### Exercise details
Restate each line of the listing exactly, without carrying over any pictures.

**** Material provided

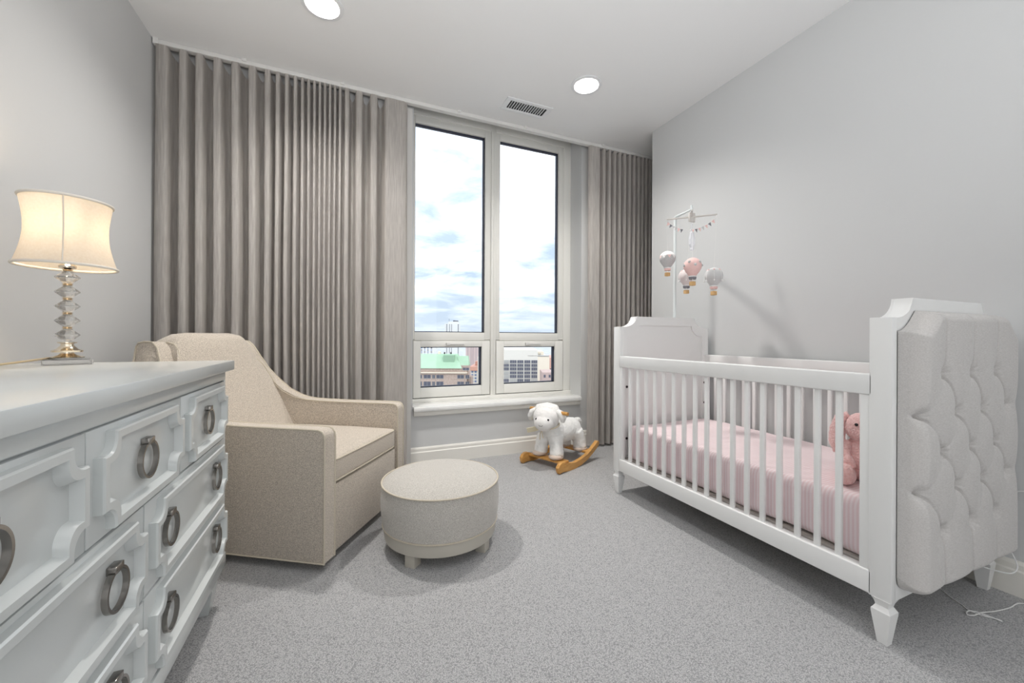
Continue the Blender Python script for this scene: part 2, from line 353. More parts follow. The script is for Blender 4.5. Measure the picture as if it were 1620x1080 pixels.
# ---------------------------------------------------------------- curtains and track
def fold_line(cr, y0, amp, k=.55, n=18):
    pts = []
    for i in range(len(cr) - 1):
        x0, x1 = cr[i], cr[i + 1]; d = x1 - x0; a = amp * min(1, .45 + d / .12)
        for j in range(n):
            s = j / n
            pts.append((x0 + d * (s + k * math.sin(4 * math.pi * s) / (4 * math.pi)), y0, a * ((1 - math.cos(2 * math.pi * s)) / 2) ** 1.9))
    pts.append((cr[-1], y0, 0))
    return pts
def curtain(name, pre, cr, post, y0, amp, z0, z1, label, seed, flare=0):
    pts = [(x, y0 + dy, 0) for x, dy in pre] + fold_line(cr, y0, amp) + [(x, y0 + dy, 0) for x, dy in post]
    bm = B(); rows = []; nz = 24
    for iz in range(nz + 1):
        t = iz / nz; z = z1 + (z0 - z1) * t
        sway = smoothstep(t * 1.4); row = []
        for i, (x, y, d) in enumerate(pts):
            w = noise.noise(Vector((x * 6 + seed, t * 1.3, seed))) * .012 * sway
            zz = z - (d * .30 if iz == 0 else 0)
            row.append((x + w + flare * (x - 2.2) * t, y + d * (1 - .12 * math.sin(t * 3.1)) + noise.noise(Vector((x * 9, t * 2, seed + 5))) * .008 * sway, zz))
        rows.append(row)
    loops(bm, rows, closed=False)
    # double the cloth so it has thickness
    bmesh.ops.solidify(bm, geom=bm.faces[:], thickness=.0025)
    o = obj(name, bm, M_curt, ang=80)
    return tag(o, label, 'curtain')
CL = [-.923, -.837, -.766, -.681, -.594, -.51, -.43, -.378, -.331, -.284, -.246, -.212, -.18, -.149, -.12, -.091, -.062, -.033, .004, .08, .173, .265]
curtain('curtain', [(-.965, .03), (-.955, .0)], CL, [(.30, .0), (.335, .004), (.365, .0), (.385, .012), (.392, .035)], 2.735, .10, .025, 2.517, 'wide grey-beige linen curtain hanging in folds behind the armchair', 1.0)
CR = [1.955, 2.015, 2.073, 2.126, 2.179, 2.233, 2.287, 2.336, 2.385, 2.427, 2.47, 2.513, 2.56, 2.61, 2.66, 2.72]
curtain('curtain', [(1.868, .03), (1.875, .0), (1.90, .0), (1.93, .004)], CR, [(2.75, .03)], 2.735, .075, .02, 2.517, 'narrow grey linen curtain gathered right of the window behind the crib', 4.0)
bm = B(); box(bm, .388, .43, 2.80, 2.803, .03, 2.515, 0); o = obj('curtain_liner', bm, M_liner); tag(o, 'pale lining strip showing beside the wide curtain at the left window edge', 'curtain lining')
bm = B(); box(bm, XL + .005, 3.05, 2.745, 2.785, 2.522, 2.549, .004)
TR = thing('curtain_track', 'long white curtain track fixed to the ceiling above the window', 'curtain track', (1.0, 2.765, 2.55)); OFF[TR.name] = Vector((1.0, 2.765, 2.55))
obj('rail', bm, M_track, TR)
bm = B(); box(bm, XL + .005, XL + .03, 2.735, 2.79, 2.515, 2.55, .003); obj('end_cap', bm, M_track, TR)
for x in (-.55, -.02, .75, 1.28, 2.0):
    bm = B(); box(bm, x - .012, x + .012, 2.737, 2.752, 2.535, 2.55, .002); obj('ceiling_clip', bm, M_track, TR)

# ---------------------------------------------------------------- ceiling fixtures
def downlight(i, x, y, label):
    t = thing('ceiling_downlight', label, 'ceiling light', (x, y, H), group='recessed ceiling downlights')
    bm = B(); lathe(bm, [(.073, 0), (.098, -.001), (.097, -.006), (.078, -.008), (.073, -.002)], 48, (x, y, H), cap=False); obj('trim_ring', bm, M_vent, t)
    bm = B(); lathe(bm, [(.0735, .0), (.068, .03), (.064, .06), (.06, .075)], 48, (x, y, H), cap=False); obj('baffle', bm, M_can, t)
    bm = B(); lathe(bm, [(.0005, .062), (.061, .06)], 40, (x, y, H), cap=False); obj('lens', bm, M_lens, t)
    d = bpy.data.lights.new('downlight_lamp', 'AREA'); d.shape = 'DISK'; d.size = .125; d.energy = 15.5; d.spread = R(140); d.color = (1, .97, .93)
    l = bpy.data.objects.new('downlight_lamp', d); COL.objects.link(l); l.parent = t; l.location = (0, 0, .052)
M_can = mat('downlight_baffle', (.85, .84, .82), .4, bump=(60, .02, .001), emit=((1, .95, .87), .45))
M_lens = mat('downlight_lens', (.9, .9, .88), .4, bump=(60, .02, .001), emit=((1, .96, .9), 3.0))
downlight(0, *LIGHTS[0], 'round recessed white downlight in the ceiling above the armchair')
downlight(1, *LIGHTS[1], 'round recessed white downlight in the ceiling right of the air register')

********

### Finished task
Continue the Blender Python script for this scene: part 2, from line 353. More parts follow. The script is for Blender 4.5. Measure the picture as if it were 1620x1080 pixels.
# ---------------------------------------------------------------- curtains and track
def fold_line(cr, y0, amp, k=.55, n=18):
    pts = []
    for i in range(len(cr) - 1):
        x0, x1 = cr[i], cr[i + 1]; d = x1 - x0; a = amp * min(1, .45 + d / .12)
        for j in range(n):
            s = j / n
            pts.append((x0 + d * (s + k * math.sin(4 * math.pi * s) / (4 * math.pi)), y0, a * ((1 - math.cos(2 * math.pi * s)) / 2) ** 1.9))
    pts.append((cr[-1], y0, 0))
    return pts
def curtain(name, pre, cr, post, y0, amp, z0, z1, label, seed, flare=0):
    pts = [(x, y0 + dy, 0) for x, dy in pre] + fold_line(cr, y0, amp) + [(x, y0 + dy, 0) for x, dy in post]
    bm = B(); rows = []; nz = 24
    for iz in range(nz + 1):
        t = iz / nz; z = z1 + (z0 - z1) * t
        sway = smoothstep(t * 1.4); row = []
        for i, (x, y, d) in enumerate(pts):
            w = noise.noise(Vector((x * 6 + seed, t * 1.3, seed))) * .012 * sway
            zz = z - (d * .30 if iz == 0 else 0)
            row.append((x + w + flare * (x - 2.2) * t, y + d * (1 - .12 * math.sin(t * 3.1)) + noise.noise(Vector((x * 9, t * 2, seed + 5))) * .008 * sway, zz))
        rows.append(row)
    loops(bm, rows, closed=False)
    # double the cloth so it has thickness
    bmesh.ops.solidify(bm, geom=bm.faces[:], thickness=.0025)
    o = obj(name, bm, M_curt, ang=80)
    return tag(o, label, 'curtain')
CL = [-.923, -.837, -.766, -.681, -.594, -.51, -.43, -.378, -.331, -.284, -.246, -.212, -.18, -.149, -.12, -.091, -.062, -.033, .004, .08, .173, .265]
curtain('curtain', [(-.965, .03), (-.955, .0)], CL, [(.30, .0), (.335, .004), (.365, .0), (.385, .012), (.392, .035)], 2.735, .10, .025, 2.517, 'wide grey-beige linen curtain hanging in folds behind the armchair', 1.0)
CR = [1.955, 2.015, 2.073, 2.126, 2.179, 2.233, 2.287, 2.336, 2.385, 2.427, 2.47, 2.513, 2.56, 2.61, 2.66, 2.72]
curtain('curtain', [(1.868, .03), (1.875, .0), (1.90, .0), (1.93, .004)], CR, [(2.75, .03)], 2.735, .075, .02, 2.517, 'narrow grey linen curtain gathered right of the window behind the crib', 4.0)
bm = B(); box(bm, .388, .43, 2.80, 2.803, .03, 2.515, 0); o = obj('curtain_liner', bm, M_liner); tag(o, 'pale lining strip showing beside the wide curtain at the left window edge', 'curtain lining')
bm = B(); box(bm, XL + .005, 3.05, 2.745, 2.785, 2.522, 2.549, .004)
TR = thing('curtain_track', 'long white curtain track fixed to the ceiling above the window', 'curtain track', (1.0, 2.765, 2.55)); OFF[TR.name] = Vector((1.0, 2.765, 2.55))
obj('rail', bm, M_track, TR)
bm = B(); box(bm, XL + .005, XL + .03, 2.735, 2.79, 2.515, 2.55, .003); obj('end_cap', bm, M_track, TR)
for x in (-.55, -.02, .75, 1.28, 2.0):
    bm = B(); box(bm, x - .012, x + .012, 2.737, 2.752, 2.535, 2.55, .002); obj('ceiling_clip', bm, M_track, TR)

# ---------------------------------------------------------------- ceiling fixtures
def downlight(i, x, y, label):
    t = thing('ceiling_downlight', label, 'ceiling light', (x, y, H), group='recessed ceiling downlights')
    bm = B(); lathe(bm, [(.073, 0), (.098, -.001), (.097, -.006), (.078, -.008), (.073, -.002)], 48, (x, y, H), cap=False); obj('trim_ring', bm, M_vent, t)
    bm = B(); lathe(bm, [(.0735, .0), (.068, .03), (.064, .06), (.06, .075)], 48, (x, y, H), cap=False); obj('baffle', bm, M_can, t)
    bm = B(); lathe(bm, [(.0005, .062), (.061, .06)], 40, (x, y, H), cap=False); obj('lens', bm, M_lens, t)
    d = bpy.data.lights.new('downlight_lamp', 'AREA'); d.shape = 'DISK'; d.size = .125; d.energy = 15.5; d.spread = R(140); d.color = (1, .97, .93)
    l = bpy.data.objects.new('downlight_lamp', d); COL.objects.link(l); l.parent = t; l.location = (0, 0, .052)
M_can = mat('downlight_baffle', (.85, .84, .82), .4, bump=(60, .02, .001), emit=((1, .95, .87), .45))
M_lens = mat('downlight_lens', (.9, .9, .88), .4, bump=(60, .02, .001), emit=((1, .96, .9), 3.0))
downlight(0, *LIGHTS[0], 'round recessed white downlight in the ceiling above the armchair')
downlight(1, *LIGHTS[1], 'round recessed white downlight in the ceiling right of the air register')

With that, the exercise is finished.